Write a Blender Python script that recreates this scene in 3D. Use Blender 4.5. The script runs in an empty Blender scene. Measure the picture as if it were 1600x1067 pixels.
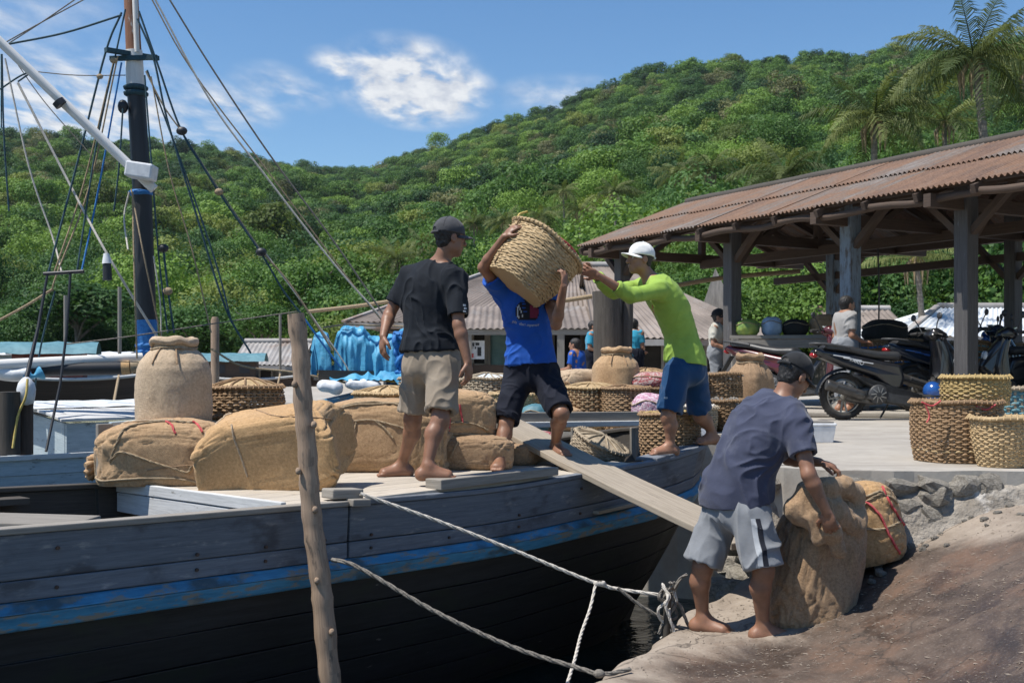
import bpy, bmesh, math, random
import numpy as np
from mathutils import Vector, Matrix, noise as mnoise
from mathutils.bvhtree import BVHTree

SC = bpy.context.scene
COL = SC.collection
R = math.radians
V = Vector
F, CAMZ, HV = 1780.0, 2.2, 570.0      # focal length in photo pixels, eye height above the water, horizon row


def at(u, v, Y):
    """point of the place seen at photo pixel (u, v) at Y metres ahead"""
    return V(((u - 800.0) / F * Y, Y, CAMZ + (HV - v) / F * Y))


# ------------------------------------------------------------------ camera
cam = bpy.data.cameras.new('camera')
cam.sensor_width = 36.0
cam.lens = F / 1600.0 * 36.0
cam.shift_y = (HV - 533.5) / 1600.0
cam.clip_start = 0.05
cam.clip_end = 5000
cam.dof.use_dof = True
cam.dof.focus_distance = 7.8
cam.dof.aperture_fstop = 6.3
camo = bpy.data.objects.new('camera', cam)
camo.location = (0, 0, CAMZ)
camo.rotation_euler = (R(90), 0, 0)
COL.objects.link(camo)
SC.camera = camo

# ------------------------------------------------------------------ sky and sun
SUN_EL, SUN_AZ = R(64), math.atan2(-0.93, -0.36)      # azimuth measured from +Y towards +X
TO_SUN = V((math.sin(SUN_AZ) * math.cos(SUN_EL), math.cos(SUN_AZ) * math.cos(SUN_EL), math.sin(SUN_EL)))
world = bpy.data.worlds.new('World')
SC.world = world
world.use_nodes = True
wt = world.node_tree
wt.nodes.clear()


def wn(t, **kw):
    n = wt.nodes.new(t)
    for k, v in kw.items():
        if k in n.inputs.keys():
            n.inputs[k].default_value = v
        else:
            setattr(n, k, v)
    return n


def wmath(op, a, b=None, clamp=False):
    n = wt.nodes.new('ShaderNodeMath')
    n.operation = op
    n.use_clamp = clamp
    for i, x in enumerate((a, b)):
        if x is None:
            continue
        if isinstance(x, (int, float)):
            n.inputs[i].default_value = x
        else:
            wt.links.new(x, n.inputs[i])
    return n.outputs[0]


sky = wn('ShaderNodeTexSky', sky_type='NISHITA', sun_disc=False, sun_elevation=SUN_EL, sun_rotation=SUN_AZ,
         altitude=0.0, air_density=1.0, dust_density=0.1, ozone_density=3.0)
tc = wn('ShaderNodeTexCoord')
sep = wn('ShaderNodeSeparateXYZ')
wt.links.new(tc.outputs['Generated'], sep.inputs[0])
zc = wmath('MAXIMUM', sep.outputs[2], 0.02)
lx = wmath('DIVIDE', sep.outputs[0], zc)          # position on a flat cloud layer overhead
ly = wmath('DIVIDE', sep.outputs[1], zc)
comb = wn('ShaderNodeCombineXYZ')
wt.links.new(lx, comb.inputs[0])
wt.links.new(ly, comb.inputs[1])
# clouds are thicker than they are deep: use a mildly squeezed depth so that puffs read upright
comb2 = wn('ShaderNodeCombineXYZ')
wt.links.new(lx, comb2.inputs[0])
wt.links.new(wmath('MULTIPLY', ly, 0.42), comb2.inputs[1])
nz = wn('ShaderNodeTexNoise', Scale=5.5, Detail=10.0, Roughness=0.60, Distortion=0.15)
wt.links.new(comb2.outputs[0], nz.inputs['Vector'])
nzb = wn('ShaderNodeTexNoise', Scale=0.55, Detail=6.0, Roughness=0.6)
wt.links.new(comb.outputs[0], nzb.inputs['Vector'])


def puff(cx, cy, rx, ry, gain):
    a = wmath('DIVIDE', wmath('SUBTRACT', lx, cx), rx)
    b = wmath('DIVIDE', wmath('SUBTRACT', ly, cy), ry)
    d = wmath('SQRT', wmath('ADD', wmath('MULTIPLY', a, a), wmath('MULTIPLY', b, b)))
    return wmath('MULTIPLY', wmath('SUBTRACT', 1.0, d, True), gain)


mask = puff(-0.36, 4.15, 0.33, 0.78, 0.92)
for p in ((-0.58, 3.85, 0.12, 0.32, 0.6), (-0.83, 4.15, 0.20, 0.45, 0.36), (0.18, 4.25, 0.30, 0.38, 0.30), (-1.72, 4.4, 0.8, 1.3, 0.5),
          (-1.08, 4.4, 0.22, 0.5, 0.36), (-1.55, 3.2, 0.5, 0.35, 0.30), (0.55, 7.5, 0.9, 1.2, 0.3)):
    mask = wmath('MAXIMUM', mask, puff(*p))
# loose fair-weather cloud over the rest of the sky
gen = wmath('MULTIPLY', wmath('SUBTRACT', nzb.outputs[0], 0.60, True), 2.0)
back = wmath('GREATER_THAN', 0.0, sep.outputs[1])
mask = wmath('MAXIMUM', mask, wmath('MULTIPLY', gen, back))
cl = wmath('MULTIPLY', wmath('ADD', mask, wmath('MULTIPLY', wmath('SUBTRACT', nz.outputs[0], 0.5), wmath('MULTIPLY', mask, 6.4))), 1.9, True)
cl = wmath('MULTIPLY', wmath('POWER', cl, 1.25), 0.92)
up = wmath('GREATER_THAN', sep.outputs[2], 0.03)
cl = wmath('MULTIPLY', cl, up)
mix = wn('ShaderNodeMixRGB')
wt.links.new(cl, mix.inputs[0])
hs = wn('ShaderNodeHueSaturation', Saturation=1.2, Value=1.06)
wt.links.new(sky.outputs[0], hs.inputs['Color'])
wt.links.new(hs.outputs[0], mix.inputs[1])
nzc = wn('ShaderNodeTexNoise', Scale=11.0, Detail=8.0, Roughness=0.6)
wt.links.new(comb2.outputs[0], nzc.inputs['Vector'])
crm = wn('ShaderNodeValToRGB')
crm.color_ramp.elements[0].position = 0.36
crm.color_ramp.elements[0].color = (4.6, 4.9, 5.5, 1)
crm.color_ramp.elements[1].position = 0.60
crm.color_ramp.elements[1].color = (6.9, 7.0, 7.1, 1)
wt.links.new(nzc.outputs[0], crm.inputs[0])
wt.links.new(crm.outputs[0], mix.inputs[2])
bg = wn('ShaderNodeBackground', Strength=0.104)
wt.links.new(mix.outputs[0], bg.inputs[0])
wo = wn('ShaderNodeOutputWorld')
wt.links.new(bg.outputs[0], wo.inputs[0])

sun = bpy.data.lights.new('sun', 'SUN')
sun.energy = 5.0
sun.angle = R(0.53)
sun.color = (1.0, 0.95, 0.87)
suno = bpy.data.objects.new('sun', sun)
suno.rotation_euler = (-TO_SUN).to_track_quat('-Z', 'Y').to_euler()
suno.location = TO_SUN * 60
COL.objects.link(suno)

SC.view_settings.view_transform = 'Standard'
SC.view_settings.look = 'None'
SC.view_settings.exposure = 0.34
SC.view_settings.gamma = 1.0
SC.render.engine = 'CYCLES'
SC.render.resolution_x, SC.render.resolution_y = 1024, 682

# ------------------------------------------------------------------ materials


class NT:
    def __init__(self, name):
        self.m = bpy.data.materials.new(name)
        self.m.use_nodes = True
        self.t = self.m.node_tree
        self.b = self.t.nodes['Principled BSDF']
        self.out = self.t.nodes['Material Output']

    def n(self, typ, **kw):
        n = self.t.nodes.new(typ)
        for k, v in kw.items():
            if k in n.inputs.keys():
                n.inputs[k].default_value = v
            else:
                setattr(n, k, v)
        return n

    def l(self, a, b):
        self.t.links.new(a, b)

    def math(self, op, a, b=0.0, clamp=False):
        n = self.n('ShaderNodeMath', operation=op, use_clamp=clamp)
        for i, x in enumerate((a, b)):
            if isinstance(x, (int, float)):
                n.inputs[i].default_value = x
            else:
                self.l(x, n.inputs[i])
        return n.outputs[0]

    def coord(self, kind='Object', scale=(1, 1, 1), rot=(0, 0, 0)):
        tcn = self.n('ShaderNodeTexCoord')
        mp = self.n('ShaderNodeMapping')
        mp.inputs['Scale'].default_value = scale
        mp.inputs['Rotation'].default_value = rot
        self.l(tcn.outputs[kind], mp.inputs['Vector'])
        return mp.outputs[0]

    def noise(self, vec, scale, detail=5.0, rough=0.6, dist=0.0):
        n = self.n('ShaderNodeTexNoise', Scale=scale, Detail=detail, Roughness=rough, Distortion=dist)
        self.l(vec, n.inputs['Vector'])
        return n.outputs[0]

    def ramp(self, fac, stops):
        n = self.n('ShaderNodeValToRGB')
        e = n.color_ramp.elements
        while len(e) < len(stops):
            e.new(0.5)
        for i, (p, c) in enumerate(stops):
            e[i].position = p
            e[i].color = c if len(c) == 4 else (*c, 1)
        self.l(fac, n.inputs[0])
        return n.outputs[0]

    def step(self, fac, lo, hi):
        n = self.n('ShaderNodeMapRange', interpolation_type='SMOOTHSTEP')
        n.inputs['From Min'].default_value = lo
        n.inputs['From Max'].default_value = hi
        self.l(fac, n.inputs[0])
        return n.outputs[0]

    def mix(self, fac, a, b, mode='MIX'):
        n = self.n('ShaderNodeMixRGB', blend_type=mode)
        for i, x in enumerate((fac, a, b)):
            if isinstance(x, (int, float)):
                n.inputs[i].default_value = x
            elif isinstance(x, (tuple, list)):
                n.inputs[i].default_value = (*x[:3], 1)
            else:
                self.l(x, n.inputs[i])
        return n.outputs[0]

    def bump(self, h, strength=0.3, dist=0.02, prev=None):
        n = self.n('ShaderNodeBump')
        n.inputs['Strength'].default_value = strength
        n.inputs['Distance'].default_value = dist
        self.l(h, n.inputs['Height'])
        if prev is not None:
            self.l(prev, n.inputs['Normal'])
        return n.outputs[0]

    def fin(self, col=None, rough=None, normal=None, metal=None, **kw):
        b = self.b
        for name, x in (('Base Color', col), ('Roughness', rough), ('Normal', normal), ('Metallic', metal)):
            if x is None:
                continue
            if isinstance(x, (int, float)):
                b.inputs[name].default_value = x
            elif isinstance(x, tuple):
                b.inputs[name].default_value = (*x[:3], 1)
            else:
                self.l(x, b.inputs[name])
        for k, v in kw.items():
            b.inputs[k.replace('_', ' ')].default_value = v
        return self.m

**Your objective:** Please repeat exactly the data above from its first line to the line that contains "from mathutils.bvhtree import BVHTree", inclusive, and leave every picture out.

**Written solution:**
Write a Blender Python script that recreates this scene in 3D. Use Blender 4.5. The script runs in an empty Blender scene. Measure the picture as if it were 1600x1067 pixels.
import bpy, bmesh, math, random
import numpy as np
from mathutils import Vector, Matrix, noise as mnoise
from mathutils.bvhtree import BVHTree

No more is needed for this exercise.